The next day I set off to explore the town. Mawlamyine itself is a tranquil, slightly sad, backwater, its colonial architecture scattered and crumbling, although, with clear blue sky and bright sunshine, it had a vibrant colour that Yangon and Mandalay had lacked when I was there. St Patrick’s Cathedral has been quaintly Burma-ified, with hti-like gold filigree and extra colour added to the otherwise simple Christian spire, and its pretty wooded graveyard is still littered with Victorian casualties of the brutal tropical climate. Only at the northern end of Lower Main Road, with its chaos of open-air and covered markets, is there a frenetic buzz of activity, motorbikes winding their way between customers to deliver high-piled goods.

But my main aim was to track down the view from “the old Moulmein Pagoda”. This is Myanmar; there’s more than one temple in town, but Kipling’s is widely believed to be the ridge-top Kyaikthanlan Paya. Certainly this would be the best possibility in town of seeing the sea, but was Kipling right, or simply indulging in artistic licence?

Mawlamyine is on the Thanlwin River (formerly known as the Salween), inland from the Andaman Sea. The river splits in two just north of Mawlamyine, creating a wide messy delta, semi-stoppered, immediately to the west of the town, by the large island of Bilugyun. Roughly the size of Singapore, it is largely undeveloped and agricultural. I was sceptical that Kipling really could have looked “lazy at the sea”, even from the Paya’s dramatic location.

The covered walkways up to the Paya were empty of the usual panoply of stalls that decorate key Buddhist temples elsewhere in the country, leaving me ascending the steps in unexpected tranquillity. At the top, as I paused to get my bearings, I found myself assaulted by a barrage of teenage girls, smartphones to the ready, keen to photograph and be photographed with a hot and sweaty foreigner in sunglasses and a bush hat. I couldn’t see the attraction myself, but smilingly gave in, until it seemed to be getting a little out of hand and I gently drew the line. If this was a hint of what the paparazzi do to celebrities, give me oblivion. I parted from the giggles and phones, and wandered off to find Kipling’s view.

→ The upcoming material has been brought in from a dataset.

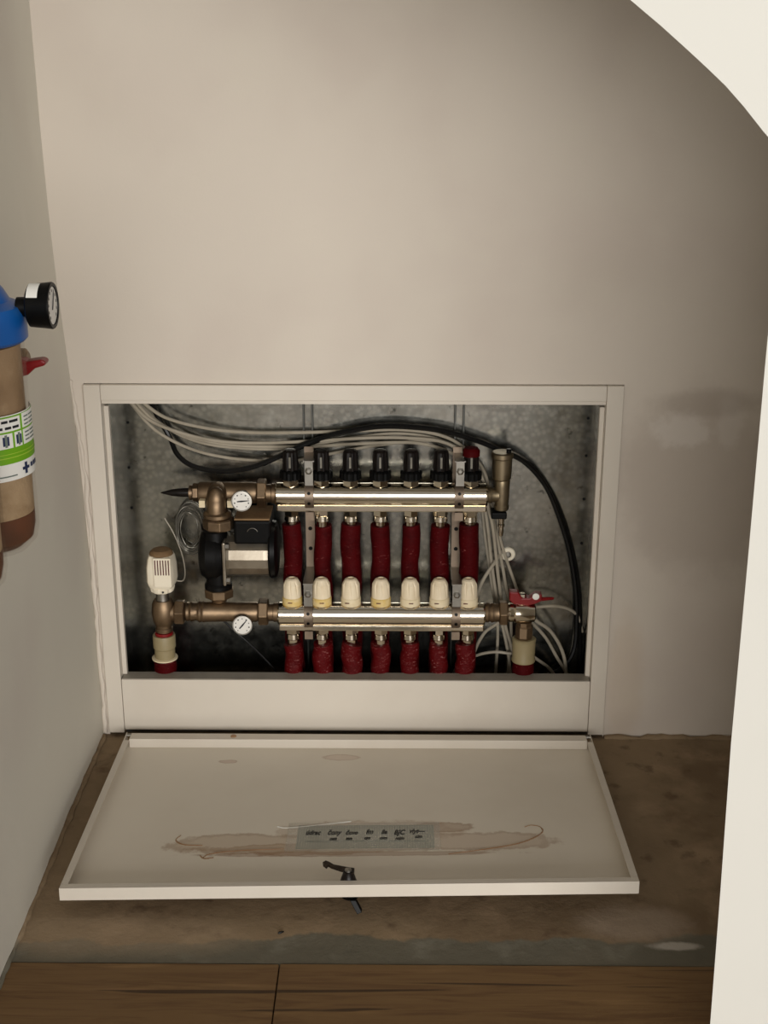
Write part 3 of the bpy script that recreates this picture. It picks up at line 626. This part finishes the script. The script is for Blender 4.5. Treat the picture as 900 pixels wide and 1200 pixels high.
prism(bm, hp_, lambda p: (.2725+p[0], LY-.0085, .2385+p[1]), lambda p: (.2725+p[0], LY+.0085, .2385+p[1]))
P(obj('butterfly_handle', bm, 'redp', None, bevel=.002))
P(obj('handle_nut', LA((.2715, LY, .2395), (0, 0, 1), [(0, .0065), (.005, .0062), (.006, .004)], seg=6), 'nickel', None))
P(obj('handle_rivet', LA((.2925, LY-.0086, .2430), (0, -1, 0), [(0, .0056), (.001, .0056), (.0016, .004)], seg=16), 'lwhite', None, True))
P(obj('handle_tail', LA((.3010, LY+.004, .2330), (1, .3, -.05), [(0, .0035), (.022, .0026), (.024, .0016)], seg=10), 'redp', None, True))
t = thing('cable_tie_mount', 'round white cable tie mount screwed to the back panel beside the cables', 'cable mount', (.2535, .105, .281))
P(obj('mount_disc', LA((.2535, .1150, .281), (0, -1, 0), [(0, .0120), (.003, .0122), (.005, .0105), (.0052, .007), (.0035, .0065)], seg=26), 'head', None, True))
P(obj('mount_screw', LA((.2535, .1125, .281), (0, -1, 0), [(0, .0052), (.004, .005), (.0052, .0028)], seg=12), 'steel', None, True))

# ------------------------------------------------------------------ cables
def cable(pts, r, mat, label, group, name='cable', n=8):
    return tag(obj(name, TU(catmull(mm(pts), n), r, 8), mat, None, True), label, 'cable', group)
GW = 'white cables of the bundle'
cable([(-357,62,560),(-327,75,522),(-276,88,496),(-216,95,481),(-147,98,478),(-78,98,481),(18,98,487),(86,98,487),(142,95,481),(180,88,459),(206,84,421),(214,82,381),(225,88,335),(237,88,244),(250,90,165),(269,90,93),(278,92,3)], .0028, 'wcable', 'white cable in front of the bundle crossing behind the flow meters', GW)
cable([(-350,64,560),(-319,82,518),(-264,94,488),(-196,101,473),(-134,104,470),(-78,104,470),(17,104,476),(100,103,477),(156,99,461),(192,96,433),(208,94,385),(217,95,333),(225,96,272),(238,96,194),(259,96,99),(266,97,3)], .0028, 'wcable', 'white cable in the middle of the bundle behind the flow meters', GW)
cable([(-344,70,560),(-305,86,524),(-243,98,503),(-175,104,494),(-92,104,494),(4,105,497),(73,105,499),(135,103,491),(176,103,469),(210,103,427),(222,103,361),(236,102,301),(251,102,224),(262,103,146),(256,104,3)], .0028, 'wcable', 'topmost white cable of the bundle behind the flow meters', GW)
cable([(-361,70,560),(-323,84,505),(-268,92,470),(-203,98,452),(-121,104,445),(-79,107,449),(-23,108,461),(31,108,471),(114,109,480),(163,109,470),(201,109,436),(230,108,360),(240,108,306),(268,108,224),(284,106,176),(292,106,90),(294,106,3)], .0026, 'wcable', 'lowest white cable sagging beneath the bundle on the left', GW)
cable([(-354,78,560),(-312,93,510),(-254,102,478),(-183,108,466),(-107,110,466),(-9,110,483),(73,110,491),(142,110,478),(184,110,441),(205,110,381),(213,110,321),(226,110,237),(240,110,143),(236,110,3)], .0026, 'wcable', 'white cable at the back of the bundle behind the flow meters', GW)
GT = 'loose white cables on the right'
cable([(243,108,288),(229,88,275),(215,80,256),(205,79,233),(200,80,197),(192,88,121),(165,92,68),(160,92,3)], .0030, 'wcable', 'white tail curving from the round mount down behind the rightmost knob', GT)
cable([(296,72,202),(331,80,201),(359,95,188),(376,108,168),(384,110,140)], .0026, 'wcable', 'white cable looping right from behind the red valve handle', GT)
cable([(280,66,198),(300,66,180),(326,74,157),(349,82,114),(357,84,66),(357,84,3)], .0030, 'wcable', 'outer white cable arching right of the ivory coupling', GT)
cable([(276,76,196),(294,78,172),(319,84,141),(340,92,102),(363,96,59),(376,98,3)], .0028, 'wcable', 'inner white cable arching right of the ivory coupling', GT)
cable([(300,82,106),(329,90,80),(340,94,56),(346,96,3)], .0028, 'wcable', 'short white cable low down beside the right red sleeve', GT)
cable([(244,74,178),(232,75,168),(215,78,152),(200,82,118),(190,84,74),(186,84,3)], .0028, 'wcable', 'white cable bending left below the ball valve union', GT)
cable([(262,82,112),(234,86,113),(205,92,104),(184,98,85),(176,100,3)], .0026, 'wcable', 'white cable lying level left of the right ivory coupling', GT)
cable([(372,112,150),(365,108,99),(346,104,73),(325,104,54),(300,104,3)], .0016, 'wire', 'thin grey wire curling down at the right edge of the cabinet', GT)
GB = 'black cables'
cable([(-330,88,560),(-318,98,520),(-302,100,488),(-288,86,462),(-263,78,445),(-222,76,437),(-174,76,442),(-126,82,459),(-77,90,481),(-22,91,498),(45,91,509),(127,91,504),(182,90,490),(230,86,472),(273,88,450),(309,94,408),(333,98,355),(354,102,292),(368,104,222),(373,105,151),(369,103,105),(349,99,75),(323,97,58),(306,97,3)], .0042, 'bcable', 'thick black cable sagging left and sweeping over the flow meters to the right', GB)
cable([(-150,86,445),(-110,94,462),(-70,98,478),(-22,99,494),(45,99,505),(127,99,500),(182,99,486),(232,97,468),(279,98,445),(315,103,402),(341,106,350),(361,109,288),(375,110,218),(381,110,140),(383,110,60),(383,110,3)], .0034, 'bcable', 'thinner black cable following just behind the thick black one', GB)

# ------------------------------------------------------------------ water filters on the left wall
FXc, FYc = -.363, -.642
def water_filter(dy, label, detail):
    y = FYc+dy
    t = thing('water_filter', label, 'water filter', (FXc, y, .575), 'water filters on the left wall')
    def P(o): return keep(o, t)
    P(obj('filter_head', LA((FXc, y, .803), (0, 0, 1), [(0, .0515), (.003, .0545), (.030, .0545), (.036, .0520), (.041, .040), (.052, .034), (.062, .026), (.066, .022)], seg=48), 'blue', None, True))
    P(obj('head_port', LA((FXc-.058, y, .842), (1, 0, 0), [(0, .018), (.01, .018), (.03, .016)], seg=22), 'blue', None, True))
    P(obj('bleed_valve', LA((FXc+.008, y, .866), (0, 0, 1), [(0, .014), (.008, .014), (.010, .008), (.022, .008), (.024, .012), (.032, .012), (.034, .006)], seg=18), 'alu', None, True))
    bm = bmesh.new(); prof_o = [(.803, .0500), (.70, .0492), (.604, .0486), (.590, .0455), (.580, .036), (.576, .012)]
    prof_i = [(.578, .010), (.583, .034), (.592, .0425), (.606, .0458), (.70, .0464), (.802, .0470)]
    rings = [[bm.verts.new((FXc+r*math.cos(2*PI*k/48), y+r*math.sin(2*PI*k/48), z)) for k in range(48)] for z, r in prof_o+prof_i]
    for p, q in zip(rings, rings[1:]+rings[:1]):
        if p is rings[5]: continue
        for k in range(48): bm.faces.new((p[k], p[(k+1) % 48], q[(k+1) % 48], q[k]))
    bm.faces.new(list(reversed(rings[5]))); bm.faces.new(rings[6])
    P(obj('clear_bowl', bm, 'bowl', None, True))
    P(obj('cartridge', LA((FXc, y, .668), (0, 0, 1), [(0, .0450), (.132, .0455)], seg=48), 'cart', None, True))
    P(obj('mesh_sleeve', LA((FXc, y, .6215), (0, 0, 1), [(0, .0448), (.046, .0452)], seg=48), 'mesh', None, True))
    P(obj('sediment', LA((FXc, y, .5795), (0, 0, 1), [(0, .012), (.004, .031), (.013, .0415), (.026, .0445), (.0415, .0448)], seg=48), 'rust', None, True))
    if not detail: return t
    # wrap-around printed label
    def wrap(nm, a0, a1, z0, z1, r, mat, n=14, slope=0):
        bm = bmesh.new(); prev = None
        for k in range(n+1):
            a = math.radians(a0+(a1-a0)*k/n); c, s = math.cos(a), math.sin(a); dz = slope*(k/n)
            cur = [bm.verts.new((FXc+rr*c, y+rr*s, zz+dz)) for rr, zz in ((r, z0), (r, z1), (r+.0003, z1), (r+.0003, z0))]
            if prev:
                for q in range(4): bm.faces.new((prev[q], prev[(q+1) % 4], cur[(q+1) % 4], cur[q]))
            else: bm.faces.new(cur)
            prev = cur
        bm.faces.new(list(reversed(prev))); return P(obj(nm, bm, mat, None, False))
    R0 = .0496
    wrap('label_base', -140, 30, .6655, .7340, R0, 'lwhite', 40)
    wrap('label_green_band', -140, 30, .6835, .7330, R0+.0004, 'lgreen', 40)
    wrap('label_lime_line', -140, 30, .6895, .6905, R0+.0008, 'llime', 40); wrap('label_lime_line', -140, 30, .6935, .6942, R0+.0008, 'llime', 40)
    for a0, a1, z0, z1 in ((-92, -25, .7175, .7315), (-21, 12, .7175, .7325), (-80, -60, .700, .7155), (-56, -38, .700, .7155), (-35, -24, .700, .7155), (-21, 12, .700, .7155)):
        wrap('label_box', a0, a1, z0, z1, R0+.0008, 'lwhite', 12)
    # tiny print on the label
    for zc, spans in ((.7278, ((-84, -70), (-67, -54), (-51, -43), (-41, -29))), (.7212, ((-86, -74), (-72, -64), (-60, -50), (-47, -39), (-37, -28)))):
        for a0, a1 in spans: wrap('label_print', a0, a1, zc-.0013, zc+.0013, R0+.0012, 'ink', 4)
    for zc in (.7285, .7245, .7205, .7120, .7080, .7040):
        wrap('label_print', -18, -9, zc-.0007, zc+.0007, R0+.0012, 'inkgrey', 3); wrap('label_print', -7, 6, zc-.0007, zc+.0007, R0+.0012, 'inkgrey', 4)
    for a in (-70, -47, -29):
        wrap('label_pictogram', a-4, a+4, .7030, .7125, R0+.0012, 'inkblue', 3); wrap('label_pictogram', a-1.5, a+1.5, .7015, .7145, R0+.0014, 'inkgrey', 2)
    wrap('label_print', -82, -36, .6700, .6712, R0+.0008, 'inkgrey', 8)
    wrap('label_emblem', -27, -15, .6735, .6765, R0+.0008, 'inkblue', 4); wrap('label_emblem', -23, -19, .6690, .6810, R0+.0008, 'inkblue', 2)
    for k in range(3): wrap('label_emblem', -11+k*7, -6.5+k*7, .6735, .6780, R0+.0008, 'inkblue', 2)
    return t
water_filter(0, 'blue headed clear water filter with green label, hanging on the left wall by the gauge', True)
water_filter(-.122, 'nearer water filter bowl with brown sediment, cut off by the left picture edge', False)
# pressure gauge facing into the room
t = thing('pressure_gauge', 'round black pressure gauge screwed into the blue filter head', 'gauge', (-.317, FYc, .834))
P(obj('gauge_stem', LA((-.311, FYc, .838), (1, 0, 0), [(-.004, .010), (.005, .010), (.0055, .013), (.010, .013)], seg=14), 'black', None, True))
P(obj('gauge_case', LA((-.3035, FYc, .8395), (1, 0, 0), [(0, .018), (.002, .0215), (.017, .0228), (.0235, .0236), (.0250, .0228), (.0250, .0195), (.0230, .0190)], seg=44), 'black', None, True))
P(obj('gauge_face', LA((-.2800, FYc, .8395), (1, 0, 0), [(-.0004, .0189), (.0004, .0189)], seg=40), 'dial', None))
for k in range(11):
    th = math.radians(-45+k*27); P(obj('gauge_mark', BX(-.2797, -.2793, FYc+.015*math.cos(th)-.0006, FYc+.015*math.cos(th)+.0006, .8395+.015*math.sin(th)-.0014, .8395+.015*math.sin(th)+.0014), 'ink', None))
bm = bmesh.new(); prism(bm, [(-.0008, -.004), (.0008, -.004), (.0004, .012), (-.0004, .012)], lambda p: (-.2794, FYc+p[0]+p[1]*.5, .8395+p[1]), lambda p: (-.2788, FYc+p[0]+p[1]*.5, .8395+p[1])); P(obj('gauge_needle', bm, 'ink', None))
def capsule_label(a0, a1, x0, x1, r):
    bm = bmesh.new(); prev = None
    for k in range(9):
        a = math.radians(a0+(a1-a0)*k/8)
        cur = [bm.verts.new((xx, FYc+rr*math.cos(a), .8395+rr*math.sin(a))) for rr, xx in ((r, x0), (r, x1), (r+.0004, x1), (r+.0004, x0))]
        if prev:
            for q in range(4): bm.faces.new((prev[q], prev[(q+1) % 4], cur[(q+1) % 4], cur[q]))
        else: bm.faces.new(cur)
        prev = cur
    bm.faces.new(list(reversed(prev))); return bm
P(obj('gauge_sticker', capsule_label(95, 150, -.3005, -.2895, .0223), 'lwhite', None))
# red tap behind the filter
t = thing('drain_tap', 'small red lever tap on the wall behind the filter bowl', 'tap', (-.335, -.560, .757))
P(obj('tap_body', LA((-.432, -.535, .758), (1, 0, 0), [(0, .012), (.03, .011), (.06, .011), (.066, .014), (.090, .014), (.093, .010)], seg=18), 'brass', None, True))
bm = bmesh.new(); prism(bm, [(-.030, .012), (-.012, .013), (.000, .007), (.016, .010), (.021, .006), (.019, .001), (.008, -.003), (.000, -.012), (-.012, -.016), (-.030, -.014)], lambda p: (-.335+p[0], -.558, .757+p[1]*.8), lambda p: (-.335+p[0], -.540, .757+p[1]*.8)); P(obj('tap_lever', bm, 'redp', None, bevel=.003))
# a dropped screw-sized crumb on the screed
bm = bmesh.new(); lathe(bm, (-.085, -.525, .0008), (1, .4, .1), [(0, .001), (.002, .0018), (.006, .0012), (.008, .0006)], seg=7)
tag(obj('debris_crumb', bm, 'black', None, True), 'tiny dark crumb on the screed in front of the door', 'debris')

Kipling’s grip of geography was clearly affected by his newly-discovered and oft-mentioned infatuation for Burmese women. The first verse of “Mandalay” ends wonderfully poetically, but cringingly inaccurately: “An’ the dawn comes up like thunder outer China ’crost the Bay”. China is, in fact, more than 500 miles north of Mawlamyine and the other side of several mountain ranges. Sunset over India might have been a better option. With my back to the dazzling gold of the central stupa and its acolytes and to the sound of Kipling’s “tinkly temple-bells”, I looked across the lush land below me, red tin roofs punctuating the tropical greens, towards the mishmash of waterways to the west. With the help of Google Maps and the zoom function of my camera, I worked out that one of the mishmash of waterways in front of me probably was the sea, and decided to give Kipling the benefit of the doubt. Maybe this one he had got right.

Ironically, Kipling never made it to Mandalay, several days’ journey up the Irrawaddy, but to adapt the old African adage, “Never let the truth get in the way of a good bit of poetry”.